Zu lösen wäre noch der Konflikt, der sich alleine im Absatz 2 befindet. „Jeder hat das Recht auf Leben und körperliche Unversehrtheit. Die Freiheit der Person ist unverletzlich.“ Wie weit aber geht die Freiheit der Person die auf Kosten der körperlichen Unversehrtheit einer anderen Person eingefordert wird?

Hier wäre es, im Sinne des §2, Abs 2, eigentlich Aufgabe des Staates, seine Bürger aufzuklären, und sie dabei zu unterstützen, diesen Missstand abzubauen.

FAZIT:

  1. Das EU-Parlament verweist in seiner Argumentation stets darauf, dass bisher noch kein Staat die Abschaffung der Sommerzeit gefordert hat.

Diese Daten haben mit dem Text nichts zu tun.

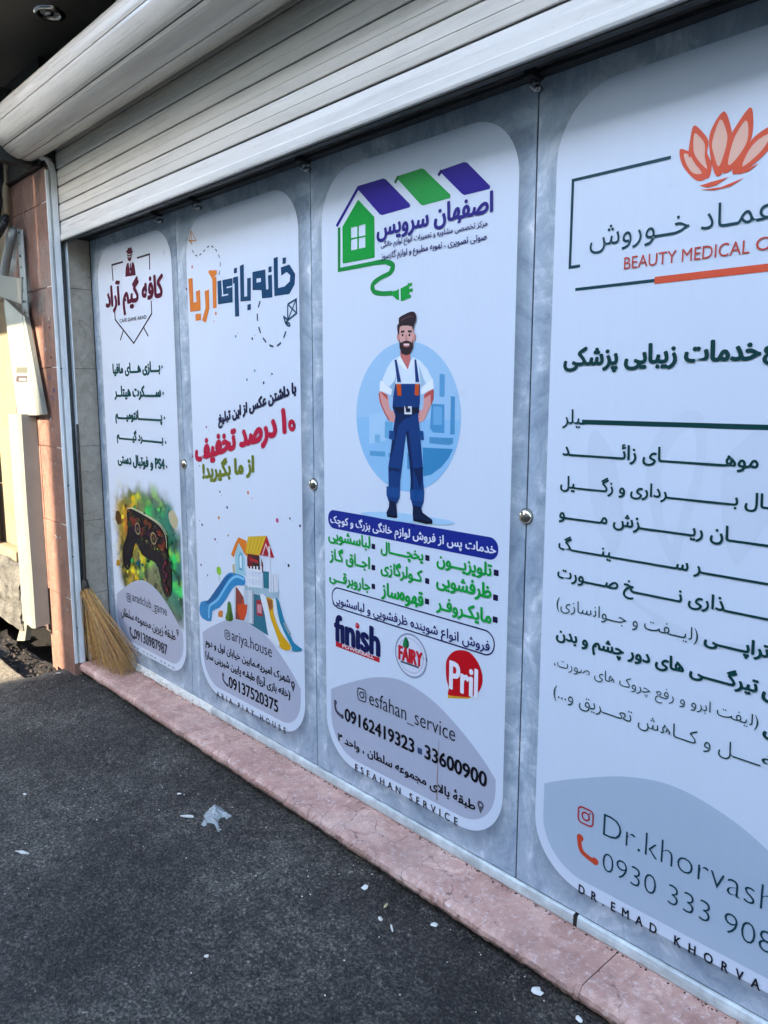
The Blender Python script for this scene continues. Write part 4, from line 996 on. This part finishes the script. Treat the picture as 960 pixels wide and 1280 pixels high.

Hierauf basierend sieht sie keinen Handlungsbedarf.
  2. Die Bundesregierung verweist in Ihrer Argumentation auf eine vermeintliche ausschließliche Zuständigkeit der EU hin. Klassisches Henne-Ei-Prinzip.
  3. Eine Lösung dieses Konfliktes lässt sich nur durch eine Argumentation herbeiführen, die sachlich fundiert und auf der Verantwortung der Bundesregierung basiert. Dieser kann sie sich nicht entziehen. Denn der §2, Abs2. steht vor jedweder EU-Regelung. Ansonsten brauchen wir diesen Absatz nicht!